Chodzi o sytuację, kiedy część dochodu jest opodatkowana, a część zwolniona z podatku na podstawie nowego art. 21 ustawy o PIT - zaznacza "Dziennik Gazeta Prawna", który przygląda się sprawie. Nowe zwolnienie weszło w życie od sierpnia 2019 r. W tym roku dotyczy przychodów do kwoty 35 636,67 zł (a od 2020 r. – 85 528 zł rocznie).
W PIT nie odlicza się składek na ubezpieczenia społeczne i zdrowotne, których podstawę wymiaru stanowi przychód (dochód) wolny od podatku. Odliczenie przysługuje więc tylko do nadwyżki ponad kwotę zwolnioną z PIT (w tym roku ponad 35 636,67 zł) - wyjaśnia "Dziennik Gazeta Prawna".
Problem z ustaleniem, jaką część składek odliczyć, będą więc mieli podatnicy, którzy nie złożyli oświadczenia o niepobieraniu zaliczek.

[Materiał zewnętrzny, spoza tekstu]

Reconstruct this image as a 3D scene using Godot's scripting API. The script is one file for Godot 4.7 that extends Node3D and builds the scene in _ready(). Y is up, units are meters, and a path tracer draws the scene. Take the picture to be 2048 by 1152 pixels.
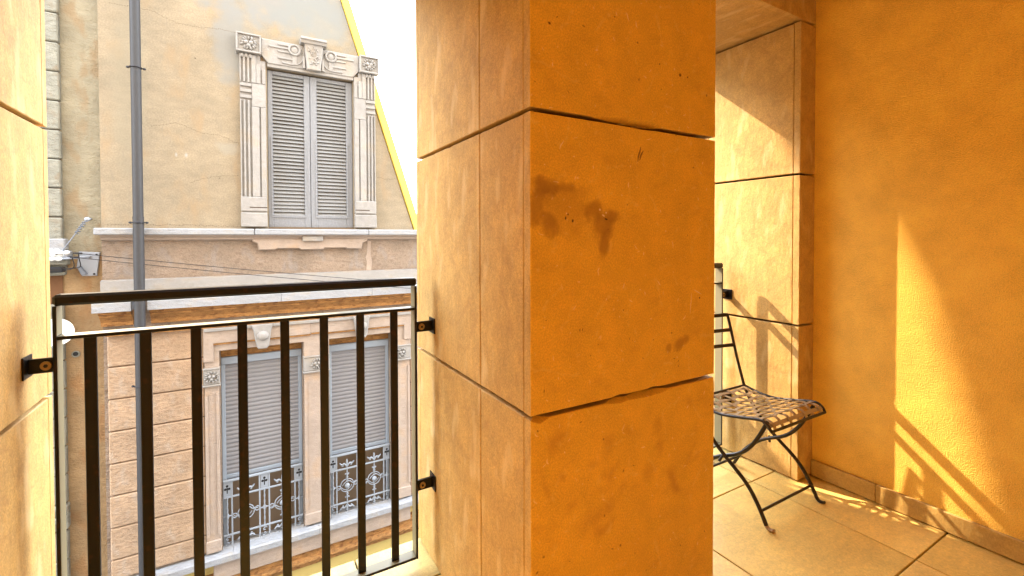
extends Node3D
# x runs along the street, y up, -z out over the street. P(u, y, v) takes v as the distance out.

var O := Vector3.ZERO
var UVR := Rect2(0, 0, 1, 1)
var rng := RandomNumberGenerator.new()
var M := {}

func P(u: float, y: float, v: float) -> Vector3:
	return Vector3(u, y, -v)

# ------------------------------------------------------------------ nodes
func meta(o: Node, label: String, category: String = "", group: String = "", kind: String = "") -> void:
	if label != "": o.set_meta("label", label)
	if category != "": o.set_meta("category", category)
	if group != "": o.set_meta("group", group)
	if kind != "": o.set_meta("kind", kind)

func numbered(called: String) -> String:
	if not has_node(called): return called
	var k := 1
	while has_node("%s_%03d" % [called, k]): k += 1
	return "%s_%03d" % [called, k]

func thing(called: String, label: String, category: String, at: Vector3, group: String = "") -> Node3D:
	var o := Node3D.new()
	o.name = numbered(called)
	add_child(o)
	o.position = at
	O = at
	meta(o, label, category, group)
	return o

func setting(called: String, at: Vector3) -> Node3D:
	var o := Node3D.new()
	o.name = numbered(called)
	add_child(o)
	o.position = at
	O = at
	o.set_meta("kind", "structure")
	return o

func put(parent: Node, called: String, st: SurfaceTool, mat: Material) -> MeshInstance3D:
	var o := MeshInstance3D.new()
	var base := called
	var k := 1
	while parent.has_node(called):
		called = "%s_%03d" % [base, k]
		k += 1
	o.name = called
	if mat.has_meta("tangents"): st.generate_tangents()
	o.mesh = st.commit()
	o.material_override = mat
	parent.add_child(o, true)
	return o

# ------------------------------------------------------------------ mesh helpers
func S() -> SurfaceTool:
	var st := SurfaceTool.new()
	st.begin(Mesh.PRIMITIVE_TRIANGLES)
	return st

func vert(st: SurfaceTool, p: Vector3, n: Vector3) -> void:
	st.set_normal(n)
	st.set_uv(Vector2((p.x - UVR.position.x) / UVR.size.x, 1.0 - (p.y - UVR.position.y) / UVR.size.y))
	st.add_vertex(p - O)

func tri(st: SurfaceTool, a: Vector3, b: Vector3, c: Vector3, n: Vector3) -> void:
	var f := (b - a).cross(c - a)
	if f.dot(n) > 0.0:
		vert(st, a, n); vert(st, c, n); vert(st, b, n)
	else:
		vert(st, a, n); vert(st, b, n); vert(st, c, n)

func tri3(st: SurfaceTool, a: Vector3, b: Vector3, c: Vector3, na: Vector3, nb: Vector3, nc: Vector3) -> void:
	var f := (b - a).cross(c - a)
	if f.length_squared() < 1e-16: return
	if f.dot(na + nb + nc) > 0.0:
		vert(st, a, na); vert(st, c, nc); vert(st, b, nb)
	else:
		vert(st, a, na); vert(st, b, nb); vert(st, c, nc)

func quad(st: SurfaceTool, a: Vector3, b: Vector3, c: Vector3, d: Vector3, n: Vector3) -> void:
	tri(st, a, b, c, n)
	tri(st, a, c, d, n)

func quad4(st: SurfaceTool, a: Vector3, b: Vector3, c: Vector3, d: Vector3, na: Vector3, nb: Vector3, nc: Vector3, nd: Vector3) -> void:
	tri3(st, a, b, c, na, nb, nc)
	tri3(st, a, c, d, na, nc, nd)

# box between two corners, edges chamfered by e
func box(st: SurfaceTool, u0: float, u1: float, y0: float, y1: float, v0: float, v1: float, e: float = 0.0) -> void:
	var c := P((u0 + u1) / 2, (y0 + y1) / 2, (v0 + v1) / 2)
	var h := Vector3(absf(u1 - u0), absf(y1 - y0), absf(v1 - v0)) / 2.0
	obox(st, c, Basis.IDENTITY, h, e)

func obox(st: SurfaceTool, c: Vector3, B: Basis, h: Vector3, e: float = 0.0) -> void:
	e = minf(e, 0.45 * minf(h.x, minf(h.y, h.z)))
	var ax := [B.x, B.y, B.z]
	for i in 3:
		var j := (i + 1) % 3
		var k := (i + 2) % 3
		for s in [-1.0, 1.0]:
			var n: Vector3 = ax[i] * s
			var f: Vector3 = c + n * h[i]
			var a: Vector3 = ax[j] * (h[j] - e)
			var b: Vector3 = ax[k] * (h[k] - e)
			quad(st, f - a - b, f + a - b, f + a + b, f - a + b, n)
	if e <= 0.0: return
	for i in 3:
		var j := (i + 1) % 3
		var k := (i + 2) % 3
		for sj in [-1.0, 1.0]:
			for sk in [-1.0, 1.0]:
				var w: Vector3 = ax[i] * (h[i] - e)
				var p: Vector3 = c + ax[j] * sj * h[j] + ax[k] * sk * (h[k] - e)
				var q: Vector3 = c + ax[j] * sj * (h[j] - e) + ax[k] * sk * h[k]
				quad(st, p - w, p + w, q + w, q - w, (ax[j] * sj + ax[k] * sk).normalized())
	for sx in [-1.0, 1.0]:
		for sy in [-1.0, 1.0]:
			for sz in [-1.0, 1.0]:
				var x: Vector3 = ax[0] * sx
				var y: Vector3 = ax[1] * sy
				var z: Vector3 = ax[2] * sz
				tri(st, c + x * h.x + y * (h.y - e) + z * (h.z - e), c + x * (h.x - e) + y * h.y + z * (h.z - e), c + x * (h.x - e) + y * (h.y - e) + z * h.z, (x + y + z).normalized())

# outline in (u, y) pushed from v0 (near) to v1 (far); near edge chamfered by e
func poly(st: SurfaceTool, pts: PackedVector2Array, v0: float, v1: float, e: float = 0.0) -> void:
	var ring := pts
	var area := 0.0
	for i in pts.size():
		area += pts[i].cross(pts[(i + 1) % pts.size()])
	if area < 0.0:
		ring = pts.duplicate()
		ring.reverse()
	var inner := ring.duplicate()
	if e > 0.0:
		for i in ring.size():
			var a := (ring[i] - ring[i - 1]).normalized()
			var b := (ring[(i + 1) % ring.size()] - ring[i]).normalized()
			var na := Vector2(-a.y, a.x)
			var nb := Vector2(-b.y, b.x)
			var m := (na + nb).normalized()
			inner[i] = ring[i] + m * e / maxf(0.35, m.dot(na))
	var t := Geometry2D.triangulate_polygon(inner)
	for i in range(0, t.size(), 3):
		tri(st, P(inner[t[i]].x, inner[t[i]].y, v0), P(inner[t[i + 1]].x, inner[t[i + 1]].y, v0), P(inner[t[i + 2]].x, inner[t[i + 2]].y, v0), Vector3.BACK)
	var t2 := Geometry2D.triangulate_polygon(ring)
	for i in range(0, t2.size(), 3):
		tri(st, P(ring[t2[i]].x, ring[t2[i]].y, v1), P(ring[t2[i + 1]].x, ring[t2[i + 1]].y, v1), P(ring[t2[i + 2]].x, ring[t2[i + 2]].y, v1), Vector3.FORWARD)
	for i in ring.size():
		var j := (i + 1) % ring.size()
		var d := (ring[j] - ring[i]).normalized()
		var n := Vector3(d.y, -d.x, 0)
		quad(st, P(ring[i].x, ring[i].y, v0 + e), P(ring[j].x, ring[j].y, v0 + e), P(ring[j].x, ring[j].y, v1), P(ring[i].x, ring[i].y, v1), n)
		if e > 0.0:
			quad(st, P(inner[i].x, inner[i].y, v0), P(inner[j].x, inner[j].y, v0), P(ring[j].x, ring[j].y, v0 + e), P(ring[i].x, ring[i].y, v0 + e), (n + Vector3.BACK).normalized())

# moulding: profile of (v, y) points swept along u
func moulding(st: SurfaceTool, u0: float, u1: float, prof: PackedVector2Array) -> void:
	var area := 0.0
	for i in prof.size():
		area += prof[i].cross(prof[(i + 1) % prof.size()])
	var sg := 1.0 if area > 0.0 else -1.0
	for i in prof.size():
		var a := prof[i]
		var b := prof[(i + 1) % prof.size()]
		var d := (b - a).normalized() * sg
		var n := Vector3(0, -d.x, -d.y)
		quad(st, P(u0, a.y, a.x), P(u1, a.y, a.x), P(u1, b.y, b.x), P(u0, b.y, b.x), n)
	var t := Geometry2D.triangulate_polygon(prof)
	for i in range(0, t.size(), 3):
		for s in [0, 1]:
			var u: float = u1 if s else u0
			tri(st, P(u, prof[t[i]].y, prof[t[i]].x), P(u, prof[t[i + 1]].y, prof[t[i + 1]].x), P(u, prof[t[i + 2]].y, prof[t[i + 2]].x), Vector3.RIGHT if s else Vector3.LEFT)

func catmull(c: Array, per: int) -> Array:
	var out := []
	for i in c.size() - 1:
		var a: Vector3 = c[maxi(i - 1, 0)]
		var b: Vector3 = c[i]
		var d: Vector3 = c[i + 1]
		var e: Vector3 = c[mini(i + 2, c.size() - 1)]
		for k in per:
			out.append(b.cubic_interpolate(d, a, e, float(k) / per))
	out.append(c[-1])
	return out

# tube along points; radii one number or one per point; wide / tall scale the section against the side axis
func tube(st: SurfaceTool, pts: Array, r, seg: int = 8, closed: bool = false, flat: float = 1.0, side0: Vector3 = Vector3.ZERO) -> void:
	var n := pts.size()
	var rings := []
	var norms := []
	var side := side0
	for i in n:
		var t: Vector3
		if closed: t = (pts[(i + 1) % n] - pts[(i - 1 + n) % n]).normalized()
		else: t = (pts[mini(i + 1, n - 1)] - pts[maxi(i - 1, 0)]).normalized()
		if side == Vector3.ZERO:
			side = t.cross(Vector3.UP if absf(t.y) < 0.9 else Vector3.RIGHT).normalized()
		if side0 != Vector3.ZERO: side = side0
		side = (side - t * side.dot(t)).normalized()
		var up := side.cross(t).normalized()
		var rad: float = r[i] if r is Array else r
		var ring := []
		var nr := []
		for k in seg:
			var a := TAU * k / seg
			var d := side * cos(a) + up * sin(a) * flat
			ring.append(pts[i] + d * rad)
			nr.append((side * cos(a) * flat + up * sin(a)).normalized())
		rings.append(ring)
		norms.append(nr)
	var m := n if closed else n - 1
	for i in m:
		var j := (i + 1) % n
		for k in seg:
			var l := (k + 1) % seg
			quad4(st, rings[i][k], rings[j][k], rings[j][l], rings[i][l], norms[i][k], norms[j][k], norms[j][l], norms[i][l])
	if not closed:
		for e in [0, n - 1]:
			var t: Vector3 = (pts[1] - pts[0]).normalized() * -1.0 if e == 0 else (pts[n - 1] - pts[n - 2]).normalized()
			for k in seg:
				tri(st, pts[e], rings[e][k], rings[e][(k + 1) % seg], t)

# flat strip with a rectangular section along points: half width w along side, half thickness t
func strip(st: SurfaceTool, pts: Array, w: float, t: float, side: Vector3) -> void:
	var n := pts.size()
	var rings := []
	var ups := []
	for i in n:
		var d: Vector3 = (pts[mini(i + 1, n - 1)] - pts[maxi(i - 1, 0)]).normalized()
		var s := (side - d * side.dot(d)).normalized()
		var up := s.cross(d).normalized()
		ups.append([s, up])
		rings.append([pts[i] + s * w + up * t, pts[i] - s * w + up * t, pts[i] - s * w - up * t, pts[i] + s * w - up * t])
	for i in n - 1:
		var A: Array = rings[i]
		var B: Array = rings[i + 1]
		var u0: Vector3 = ups[i][1]
		var u1: Vector3 = ups[i + 1][1]
		var s0: Vector3 = ups[i][0]
		quad4(st, A[0], B[0], B[1], A[1], u0, u1, u1, u0)
		quad4(st, A[2], B[2], B[3], A[3], -u0, -u1, -u1, -u0)
		quad(st, A[1], B[1], B[2], A[2], -s0)
		quad(st, A[0], B[0], B[3], A[3], s0)
	quad(st, rings[0][0], rings[0][1], rings[0][2], rings[0][3], (pts[0] - pts[1]).normalized())
	quad(st, rings[-1][0], rings[-1][1], rings[-1][2], rings[-1][3], (pts[-1] - pts[-2]).normalized())

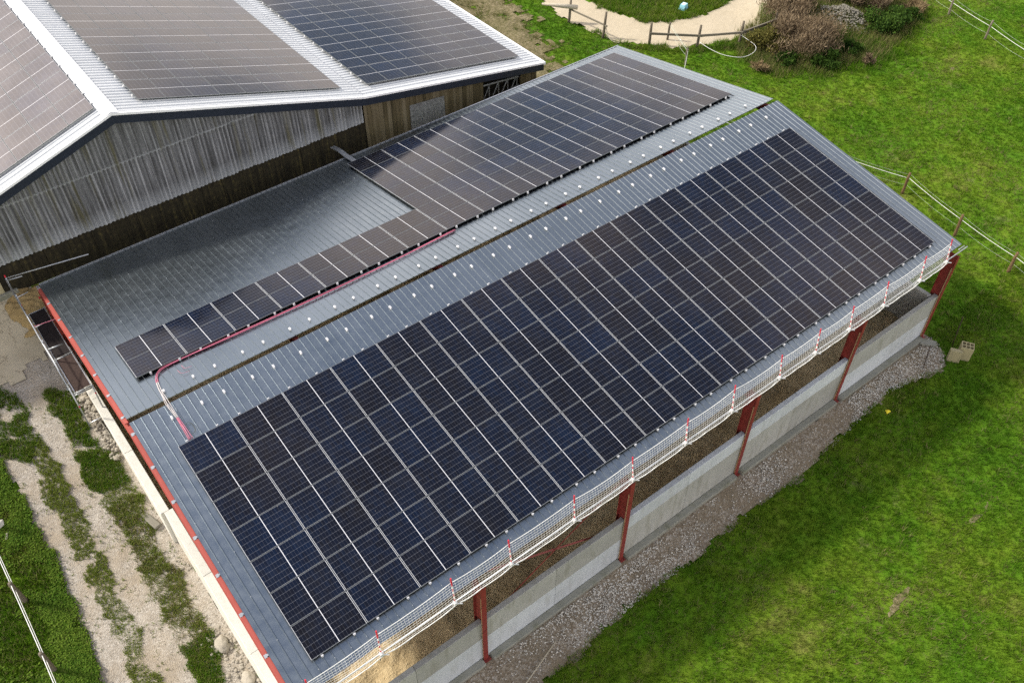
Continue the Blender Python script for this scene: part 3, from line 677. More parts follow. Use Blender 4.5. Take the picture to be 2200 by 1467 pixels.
# ------------------------------------------------------------------ edge protection along the near eave
PX = [27.5, 25.77, 23.52, 21.5, 19.6, 17.7, 15.3, 13.12, 10.8, 8.4, 6.0, 4.0, 1.57, -0.55]
PB = [Vector((x, -10.56, 5.42)) for x in PX]; PTP = [Vector((x+random.uniform(-.06, .08), -10.42, 6.50+random.uniform(-.05, .08))) for x in PX]
tb = tag(empty('eave_tube', (14, -10.5, 5.36)), 'long galvanised tube clamped along the near eave under the net', 'tube')
MB().tube([(-15.0, 0, 0), (15.05, 0, 0)], 0.026, 8).obj('tube', 'galv', tb, True)
MB().tube([(14.6, 0.1, 0.0), (15.0, 0.1, 0.0)], 0.02, 6).obj('tube_stub', 'galv', tb, True)
post_bands = None
for k, (b, t) in enumerate(zip(PB, PTP)):
    lab = 'red and white striped net post at the near eave, %s from the right end' % ORD[k] if k < 13 else 'red and white striped net post at the near eave, leftmost in the row'
    g = tag(empty('guard_post', b), lab, 'post', 'striped net posts along the eave')
    L = (t-b)
    nseg = 10
    for q in range(nseg):
        a, c = b+L*(q/nseg)-b, b+L*((q+1)/nseg)-b
        if q == 9: continue
        if q == 8: MB().tube([a, b+L-b], 0.024, 6).obj('red_tip', 'post_red', g)
        elif q % 2: MB().tube([a, c], 0.022, 6).obj('red_band', 'post_red', g)
        else: MB().tube([a, c], 0.0215, 6).obj('white_band', 'rope', g)
    mb = MB().box((-0.05, -0.05, -0.07), (0.05, 0.06, 0.05)); mb.tube([(0.0, 0, -0.02), (0.17, -0.12, -0.05)], 0.017, 6); mb.tube([(-0.08, 0.05, -0.03), (0.08, 0.05, -0.03)], 0.03, 6)
    cl = mb.obj('clamp', 'alu_white', g)
    MB().tube([(0.0, 0.06, -0.05), (-0.02, 0.16, -0.62)], 0.017, 6).obj('hanger_leg', 'galv', g, True)
net = tag(empty('safety_net', (14, -10.5, 5.4)), 'white mesh safety net slung along the near eave between striped posts', 'net')
NO = Vector((14, -10.5, 5.4))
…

Ministerstwo Finansów, zapytane przez dziennik, wyjaśnia tylko, że dla prawidłowego odliczenia podstawy opodatkowania oraz podatku trzeba wyodrębnić składki, które przypadają na dochód zwolniony. Podatnik ma stosować tę zasadę w trakcie roku podatkowego.
Grzegorz Ogórek, menedżer w dziale prawno-podatkowym w PwC, z który rozmawiał dziennik, uważa, że młody podatnik nie będzie w stanie sam rozliczyć PiT, jeśli nie otrzyma szczegółowej informacji, jaką część składek ZUS może odliczyć.
Może być więc tak, że firmy na własną rękę będą tworzyć dla pracowników informacje, która to część składek dotyczy dochodu zwolnionego, czytamy w gazecie.
Problemem będzie również sytuacja, kiedy pracownik ma kilku pracodawców, bo każdy stosuje limit zwolnienia w odniesieniu do płac, które sam wypłaca.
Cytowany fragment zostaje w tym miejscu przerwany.